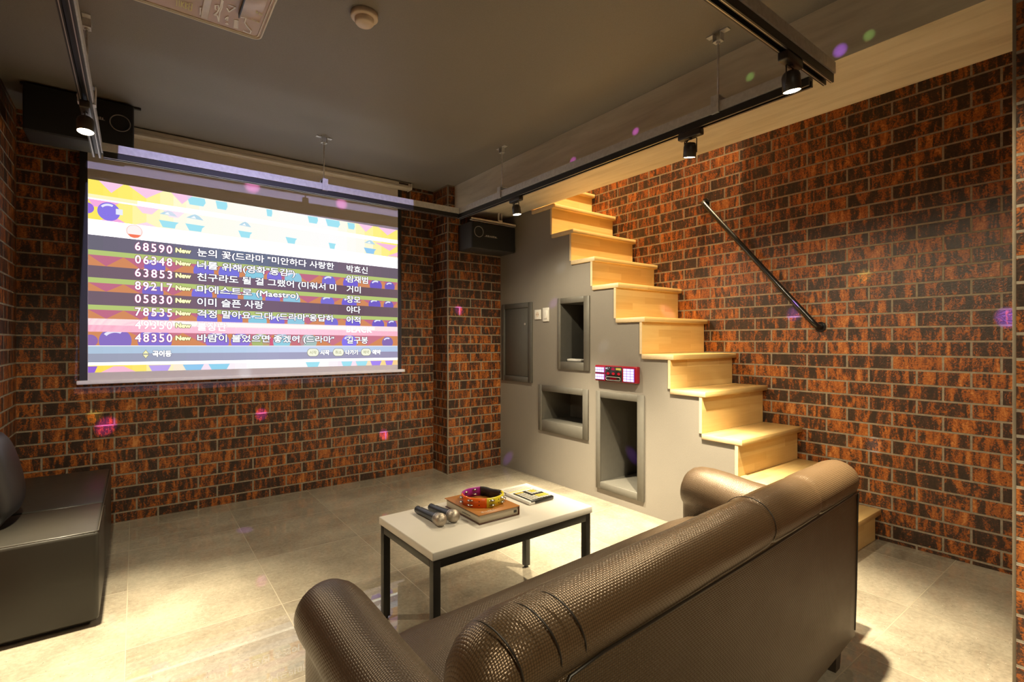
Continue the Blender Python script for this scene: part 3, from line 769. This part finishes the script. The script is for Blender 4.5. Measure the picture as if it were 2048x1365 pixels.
# ceiling projector, out of the frame above the viewer
t = thing('projector', 'white ceiling projector hanging behind the crossing rail, facing the screen', 'projector', (.75, 0, 1.93))
m = MB(); m.box(.60, .90, -.16, .10, 1.935, 2.035, bev=.012, seg=3); m.build('housing', 'white', t)
m = MB(); m.lathe([(.034, 0), (.036, .03), (.030, .032), (.028, .012), (0, .010)], (.75, .095, 1.99), (0, 1, 0), 24); m.build('lens', 'black', t)
m = MB(); m.cyl((.75, -.03, 2.035), (.75, -.03, ZC-.006), .018); m.box(.69, .81, -.09, .03, ZC-.008, ZC-.0005); m.build('ceiling_mount', 'steel', t)

# projector spill light: a lens that fills a rectangle a little larger than the picture
PJ = Vector((.75, .15, 1.99)); TG = Vector((.74, YS, 1.50))
L = bpy.data.lights.new('projector_beam', 'SPOT'); L.energy = SPILL; L.color = lin(205, 200, 255); L.spot_size = math.radians(60); L.spot_blend = 0; L.shadow_soft_size = .004
L.use_nodes = True; nt = L.node_tree; ln = nt.nodes; em = ln.get('Emission') or ln.new('ShaderNodeEmission')
tc = ln.new('ShaderNodeTexCoord'); sp_ = ln.new('ShaderNodeSeparateXYZ'); nt.links.new(tc.outputs['Normal'], sp_.inputs[0])
def lm(op, a, b=None):
    n = ln.new('ShaderNodeMath'); n.operation = op
    for i, v in enumerate((a, b)):
        if v is None: continue
        if isinstance(v, bpy.types.NodeSocket): nt.links.new(v, n.inputs[i])
        else: n.inputs[i].default_value = v
    return n.outputs[0]
zz = lm('ABSOLUTE', sp_.outputs[2]); hx = lm('ABSOLUTE', lm('DIVIDE', sp_.outputs[0], zz)); hy = lm('ABSOLUTE', lm('DIVIDE', sp_.outputs[1], zz))
msk = lm('MULTIPLY', lm('LESS_THAN', hx, .268), lm('LESS_THAN', hy, .182))
nt.links.new(msk, em.inputs['Strength'])
lo = bpy.data.objects.new('projector_beam', L); COL.objects.link(lo); lo.location = PJ; lo.rotation_euler = (TG-PJ).to_track_quat('-Z', 'Y').to_euler()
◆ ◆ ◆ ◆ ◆
### SHORT EXERCISE
Copy nothing but the lines from the first one in the listing through the line with "m = MB(); m.cyl((.75, -.03, 2.035), (.75, -.03, ZC-.006), .018);", and omit the pictures.

### THE OUTPUT
Continue the Blender Python script for this scene: part 3, from line 769. This part finishes the script. The script is for Blender 4.5. Measure the picture as if it were 2048x1365 pixels.
# ceiling projector, out of the frame above the viewer
t = thing('projector', 'white ceiling projector hanging behind the crossing rail, facing the screen', 'projector', (.75, 0, 1.93))
m = MB(); m.box(.60, .90, -.16, .10, 1.935, 2.035, bev=.012, seg=3); m.build('housing', 'white', t)
m = MB(); m.lathe([(.034, 0), (.036, .03), (.030, .032), (.028, .012), (0, .010)], (.75, .095, 1.99), (0, 1, 0), 24); m.build('lens', 'black', t)
m = MB(); m.cyl((.75, -.03, 2.035), (.75, -.03, ZC-.006), .018); m.box(.69, .81, -.09, .03, ZC-.008, ZC-.0005); m.build('ceiling_mount', 'steel', t)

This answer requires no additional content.